E così il regista famoso per dire “volti, mi interessano solo i volti. Il comportamento degli esseri umani” ha cominciato a dedicarsi alla storia, all’intreccio. «Volevo una struttura», mi ha detto di Amadeus, «nessuno voleva finanziare quel film». Abbiamo parlato della scena in cui Salieri (F. Murray Abraham, anche per lui un premio Oscar) ascolta con orrore la musica di Mozart, un genio che sa di non poter mai raggiungere. «Ok, hai ragione», mi diceva ridendo. «Sono sempre fissato con i volti. Nessun dialogo, connessioni tra umani». Per quanto riguarda i premi e il botteghino, invece, Milos era felice ma annoiato. «Non è qualcosa che posso controllare».
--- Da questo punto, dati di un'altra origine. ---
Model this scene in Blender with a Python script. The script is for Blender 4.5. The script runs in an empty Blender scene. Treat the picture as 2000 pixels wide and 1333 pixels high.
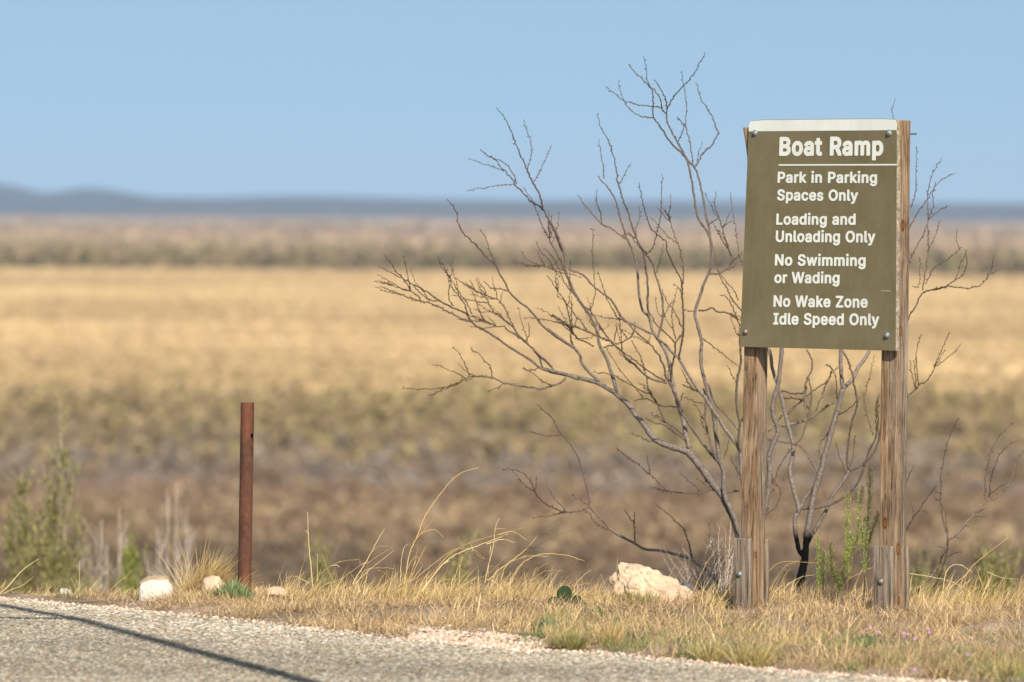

Così come non poteva controllare quello che diceva la critica delle sue ultime pellicole. «A qualcuno non frega niente di un film dedicato a Larry Flynt, un’editore porno che si è battuto contro la censura», mi ha detto. «A me sì». Poi mi ha spiegato che Man on the Moon, dedicato all’avanguardista della commedia Andy Kaufman, è il film «che più mi ha toccato emotivamente». Per questo ha chiamato i suoi gemelli – nati dal terzo matrimonio con Martina Zborilova – Andrew (per Kaufman) e James (per Jim Carrey, protagonista del film). «Molta gente non capisce Andy», mi diceva scuotendo la testa. «Molta gente non capisce me».
Non ho più visto Milos dopo il nostro incontro nella fattoria, ma è il nostro primo incontro a tornarmi in mente di continuo. Era poco che scrivevo di cinema, e lui era impegnato nella promozione di Ragtime. Insieme a lui c’era la James Cagney, una star tornata in scena dopo 20 anni di assenza solo grazie al regista. Aveva 81 anni, era fisicamente a pezzi e costretto su una sedia a rotelle. Nonostante tutto, però, per lo shooting fotografico si è alzato in piedi accanto al suo amico Milos.
Scattata la foto il regista l’ha aiutato a sedersi, e gli ha coperto le gambe con una coperta. È un’immagine indelebile, completamente priva di pietà o sentimenti fasulli. Ecco Cagney, felice di mostrarsi al mondo ancora forte; ecco Milos, con il ghigno di chi sa che il suo vecchio amico poteva alzarsi ancora. Due volti. Nessun dialogo. Solo due esseri umani. Puro Milos. Per me, l’essenza della sua anima e della sua arte.